▶ REQUIREMENTS
Return the material below in full and exactly.

::::

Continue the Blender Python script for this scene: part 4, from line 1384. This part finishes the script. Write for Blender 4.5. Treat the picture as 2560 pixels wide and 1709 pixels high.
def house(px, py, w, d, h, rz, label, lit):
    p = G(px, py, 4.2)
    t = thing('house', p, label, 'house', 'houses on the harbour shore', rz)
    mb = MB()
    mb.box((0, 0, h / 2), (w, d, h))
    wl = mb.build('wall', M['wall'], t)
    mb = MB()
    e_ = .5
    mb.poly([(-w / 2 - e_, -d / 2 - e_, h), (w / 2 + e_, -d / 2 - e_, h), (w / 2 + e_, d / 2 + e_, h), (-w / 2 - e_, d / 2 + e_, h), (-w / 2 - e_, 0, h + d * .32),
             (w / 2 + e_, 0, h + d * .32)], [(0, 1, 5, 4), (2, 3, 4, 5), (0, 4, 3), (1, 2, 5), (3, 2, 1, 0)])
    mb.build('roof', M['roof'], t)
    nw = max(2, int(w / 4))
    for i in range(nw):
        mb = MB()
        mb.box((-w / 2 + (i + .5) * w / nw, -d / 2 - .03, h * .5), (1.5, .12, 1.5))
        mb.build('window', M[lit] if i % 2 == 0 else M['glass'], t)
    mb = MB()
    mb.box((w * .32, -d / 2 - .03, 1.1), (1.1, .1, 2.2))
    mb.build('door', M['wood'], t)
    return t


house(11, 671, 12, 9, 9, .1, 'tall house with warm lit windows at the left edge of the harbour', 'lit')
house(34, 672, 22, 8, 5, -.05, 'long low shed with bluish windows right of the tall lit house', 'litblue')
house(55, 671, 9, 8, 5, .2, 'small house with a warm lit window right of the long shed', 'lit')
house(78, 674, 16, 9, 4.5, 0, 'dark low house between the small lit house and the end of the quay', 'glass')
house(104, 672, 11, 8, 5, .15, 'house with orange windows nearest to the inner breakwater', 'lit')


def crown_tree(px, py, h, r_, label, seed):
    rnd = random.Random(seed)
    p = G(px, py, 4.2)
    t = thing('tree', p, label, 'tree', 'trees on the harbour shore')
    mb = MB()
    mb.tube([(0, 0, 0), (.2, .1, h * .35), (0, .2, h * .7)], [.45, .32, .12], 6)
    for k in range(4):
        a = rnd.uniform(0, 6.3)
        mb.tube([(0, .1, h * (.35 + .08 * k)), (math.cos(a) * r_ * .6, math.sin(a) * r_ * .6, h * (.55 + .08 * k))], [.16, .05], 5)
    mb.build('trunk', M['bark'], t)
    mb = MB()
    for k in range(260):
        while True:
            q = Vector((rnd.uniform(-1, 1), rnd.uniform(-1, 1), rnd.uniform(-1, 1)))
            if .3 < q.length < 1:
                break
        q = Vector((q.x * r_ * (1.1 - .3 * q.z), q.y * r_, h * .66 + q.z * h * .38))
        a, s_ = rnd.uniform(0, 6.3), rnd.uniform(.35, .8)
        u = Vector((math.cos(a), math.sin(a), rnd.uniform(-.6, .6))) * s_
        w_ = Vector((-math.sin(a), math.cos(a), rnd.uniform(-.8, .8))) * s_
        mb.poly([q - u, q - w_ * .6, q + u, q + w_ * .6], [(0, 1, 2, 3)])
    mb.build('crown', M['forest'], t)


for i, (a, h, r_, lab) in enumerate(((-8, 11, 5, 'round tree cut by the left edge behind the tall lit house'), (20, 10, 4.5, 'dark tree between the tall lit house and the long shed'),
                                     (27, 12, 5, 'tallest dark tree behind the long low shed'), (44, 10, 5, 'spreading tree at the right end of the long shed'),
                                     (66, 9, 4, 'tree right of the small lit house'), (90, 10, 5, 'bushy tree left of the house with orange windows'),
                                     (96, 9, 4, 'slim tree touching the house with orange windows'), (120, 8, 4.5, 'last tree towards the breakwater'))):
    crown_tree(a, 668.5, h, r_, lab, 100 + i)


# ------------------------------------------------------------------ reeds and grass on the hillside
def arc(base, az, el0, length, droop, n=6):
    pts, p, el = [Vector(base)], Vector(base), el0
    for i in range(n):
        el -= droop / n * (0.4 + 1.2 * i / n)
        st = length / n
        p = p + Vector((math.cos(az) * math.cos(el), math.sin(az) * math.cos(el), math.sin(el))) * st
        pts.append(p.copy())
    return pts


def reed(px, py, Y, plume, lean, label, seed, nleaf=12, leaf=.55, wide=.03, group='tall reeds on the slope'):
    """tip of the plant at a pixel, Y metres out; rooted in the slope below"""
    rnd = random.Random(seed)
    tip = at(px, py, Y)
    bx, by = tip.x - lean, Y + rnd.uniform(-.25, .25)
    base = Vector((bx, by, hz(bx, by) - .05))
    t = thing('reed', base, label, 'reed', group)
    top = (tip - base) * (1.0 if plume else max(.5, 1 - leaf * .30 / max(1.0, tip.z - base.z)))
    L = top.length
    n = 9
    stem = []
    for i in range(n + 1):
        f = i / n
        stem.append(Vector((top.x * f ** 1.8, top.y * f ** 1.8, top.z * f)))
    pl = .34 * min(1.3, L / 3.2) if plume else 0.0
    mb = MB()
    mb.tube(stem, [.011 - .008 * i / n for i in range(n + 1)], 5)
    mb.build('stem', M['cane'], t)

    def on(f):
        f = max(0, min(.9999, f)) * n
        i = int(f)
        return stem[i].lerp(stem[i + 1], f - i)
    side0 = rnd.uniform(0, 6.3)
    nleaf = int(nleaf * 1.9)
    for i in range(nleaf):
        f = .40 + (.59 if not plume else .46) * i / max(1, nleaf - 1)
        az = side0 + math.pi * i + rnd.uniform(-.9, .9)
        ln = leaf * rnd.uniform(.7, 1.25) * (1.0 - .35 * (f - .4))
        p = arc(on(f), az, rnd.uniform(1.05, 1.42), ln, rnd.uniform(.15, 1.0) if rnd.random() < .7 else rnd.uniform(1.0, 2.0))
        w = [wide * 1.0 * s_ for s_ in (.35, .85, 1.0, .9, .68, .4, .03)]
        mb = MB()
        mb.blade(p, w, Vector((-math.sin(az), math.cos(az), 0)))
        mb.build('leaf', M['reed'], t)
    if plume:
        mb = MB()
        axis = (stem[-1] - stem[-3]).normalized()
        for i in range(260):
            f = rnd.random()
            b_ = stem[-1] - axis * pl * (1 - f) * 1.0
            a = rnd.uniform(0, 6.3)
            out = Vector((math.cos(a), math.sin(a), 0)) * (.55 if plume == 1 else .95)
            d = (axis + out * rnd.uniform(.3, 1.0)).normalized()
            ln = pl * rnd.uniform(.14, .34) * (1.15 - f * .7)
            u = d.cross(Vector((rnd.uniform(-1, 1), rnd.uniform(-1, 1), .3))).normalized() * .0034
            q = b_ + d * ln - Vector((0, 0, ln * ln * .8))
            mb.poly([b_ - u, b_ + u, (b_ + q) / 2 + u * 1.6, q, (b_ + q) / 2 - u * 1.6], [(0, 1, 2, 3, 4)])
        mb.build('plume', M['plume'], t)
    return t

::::

▶ ANSWER TO THE PROBLEM
Continue the Blender Python script for this scene: part 4, from line 1384. This part finishes the script. Write for Blender 4.5. Treat the picture as 2560 pixels wide and 1709 pixels high.
def house(px, py, w, d, h, rz, label, lit):
    p = G(px, py, 4.2)
    t = thing('house', p, label, 'house', 'houses on the harbour shore', rz)
    mb = MB()
    mb.box((0, 0, h / 2), (w, d, h))
    wl = mb.build('wall', M['wall'], t)
    mb = MB()
    e_ = .5
    mb.poly([(-w / 2 - e_, -d / 2 - e_, h), (w / 2 + e_, -d / 2 - e_, h), (w / 2 + e_, d / 2 + e_, h), (-w / 2 - e_, d / 2 + e_, h), (-w / 2 - e_, 0, h + d * .32),
             (w / 2 + e_, 0, h + d * .32)], [(0, 1, 5, 4), (2, 3, 4, 5), (0, 4, 3), (1, 2, 5), (3, 2, 1, 0)])
    mb.build('roof', M['roof'], t)
    nw = max(2, int(w / 4))
    for i in range(nw):
        mb = MB()
        mb.box((-w / 2 + (i + .5) * w / nw, -d / 2 - .03, h * .5), (1.5, .12, 1.5))
        mb.build('window', M[lit] if i % 2 == 0 else M['glass'], t)
    mb = MB()
    mb.box((w * .32, -d / 2 - .03, 1.1), (1.1, .1, 2.2))
    mb.build('door', M['wood'], t)
    return t


house(11, 671, 12, 9, 9, .1, 'tall house with warm lit windows at the left edge of the harbour', 'lit')
house(34, 672, 22, 8, 5, -.05, 'long low shed with bluish windows right of the tall lit house', 'litblue')
house(55, 671, 9, 8, 5, .2, 'small house with a warm lit window right of the long shed', 'lit')
house(78, 674, 16, 9, 4.5, 0, 'dark low house between the small lit house and the end of the quay', 'glass')
house(104, 672, 11, 8, 5, .15, 'house with orange windows nearest to the inner breakwater', 'lit')


def crown_tree(px, py, h, r_, label, seed):
    rnd = random.Random(seed)
    p = G(px, py, 4.2)
    t = thing('tree', p, label, 'tree', 'trees on the harbour shore')
    mb = MB()
    mb.tube([(0, 0, 0), (.2, .1, h * .35), (0, .2, h * .7)], [.45, .32, .12], 6)
    for k in range(4):
        a = rnd.uniform(0, 6.3)
        mb.tube([(0, .1, h * (.35 + .08 * k)), (math.cos(a) * r_ * .6, math.sin(a) * r_ * .6, h * (.55 + .08 * k))], [.16, .05], 5)
    mb.build('trunk', M['bark'], t)
    mb = MB()
    for k in range(260):
        while True:
            q = Vector((rnd.uniform(-1, 1), rnd.uniform(-1, 1), rnd.uniform(-1, 1)))
            if .3 < q.length < 1:
                break
        q = Vector((q.x * r_ * (1.1 - .3 * q.z), q.y * r_, h * .66 + q.z * h * .38))
        a, s_ = rnd.uniform(0, 6.3), rnd.uniform(.35, .8)
        u = Vector((math.cos(a), math.sin(a), rnd.uniform(-.6, .6))) * s_
        w_ = Vector((-math.sin(a), math.cos(a), rnd.uniform(-.8, .8))) * s_
        mb.poly([q - u, q - w_ * .6, q + u, q + w_ * .6], [(0, 1, 2, 3)])
    mb.build('crown', M['forest'], t)


for i, (a, h, r_, lab) in enumerate(((-8, 11, 5, 'round tree cut by the left edge behind the tall lit house'), (20, 10, 4.5, 'dark tree between the tall lit house and the long shed'),
                                     (27, 12, 5, 'tallest dark tree behind the long low shed'), (44, 10, 5, 'spreading tree at the right end of the long shed'),
                                     (66, 9, 4, 'tree right of the small lit house'), (90, 10, 5, 'bushy tree left of the house with orange windows'),
                                     (96, 9, 4, 'slim tree touching the house with orange windows'), (120, 8, 4.5, 'last tree towards the breakwater'))):
    crown_tree(a, 668.5, h, r_, lab, 100 + i)


# ------------------------------------------------------------------ reeds and grass on the hillside
def arc(base, az, el0, length, droop, n=6):
    pts, p, el = [Vector(base)], Vector(base), el0
    for i in range(n):
        el -= droop / n * (0.4 + 1.2 * i / n)
        st = length / n
        p = p + Vector((math.cos(az) * math.cos(el), math.sin(az) * math.cos(el), math.sin(el))) * st
        pts.append(p.copy())
    return pts


def reed(px, py, Y, plume, lean, label, seed, nleaf=12, leaf=.55, wide=.03, group='tall reeds on the slope'):
    """tip of the plant at a pixel, Y metres out; rooted in the slope below"""
    rnd = random.Random(seed)
    tip = at(px, py, Y)
    bx, by = tip.x - lean, Y + rnd.uniform(-.25, .25)
    base = Vector((bx, by, hz(bx, by) - .05))
    t = thing('reed', base, label, 'reed', group)
    top = (tip - base) * (1.0 if plume else max(.5, 1 - leaf * .30 / max(1.0, tip.z - base.z)))
    L = top.length
    n = 9
    stem = []
    for i in range(n + 1):
        f = i / n
        stem.append(Vector((top.x * f ** 1.8, top.y * f ** 1.8, top.z * f)))
    pl = .34 * min(1.3, L / 3.2) if plume else 0.0
    mb = MB()
    mb.tube(stem, [.011 - .008 * i / n for i in range(n + 1)], 5)
    mb.build('stem', M['cane'], t)

    def on(f):
        f = max(0, min(.9999, f)) * n
        i = int(f)
        return stem[i].lerp(stem[i + 1], f - i)
    side0 = rnd.uniform(0, 6.3)
    nleaf = int(nleaf * 1.9)
    for i in range(nleaf):
        f = .40 + (.59 if not plume else .46) * i / max(1, nleaf - 1)
        az = side0 + math.pi * i + rnd.uniform(-.9, .9)
        ln = leaf * rnd.uniform(.7, 1.25) * (1.0 - .35 * (f - .4))
        p = arc(on(f), az, rnd.uniform(1.05, 1.42), ln, rnd.uniform(.15, 1.0) if rnd.random() < .7 else rnd.uniform(1.0, 2.0))
        w = [wide * 1.0 * s_ for s_ in (.35, .85, 1.0, .9, .68, .4, .03)]
        mb = MB()
        mb.blade(p, w, Vector((-math.sin(az), math.cos(az), 0)))
        mb.build('leaf', M['reed'], t)
    if plume:
        mb = MB()
        axis = (stem[-1] - stem[-3]).normalized()
        for i in range(260):
            f = rnd.random()
            b_ = stem[-1] - axis * pl * (1 - f) * 1.0
            a = rnd.uniform(0, 6.3)
            out = Vector((math.cos(a), math.sin(a), 0)) * (.55 if plume == 1 else .95)
            d = (axis + out * rnd.uniform(.3, 1.0)).normalized()
            ln = pl * rnd.uniform(.14, .34) * (1.15 - f * .7)
            u = d.cross(Vector((rnd.uniform(-1, 1), rnd.uniform(-1, 1), .3))).normalized() * .0034
            q = b_ + d * ln - Vector((0, 0, ln * ln * .8))
            mb.poly([b_ - u, b_ + u, (b_ + q) / 2 + u * 1.6, q, (b_ + q) / 2 - u * 1.6], [(0, 1, 2, 3, 4)])
        mb.build('plume', M['plume'], t)
    return t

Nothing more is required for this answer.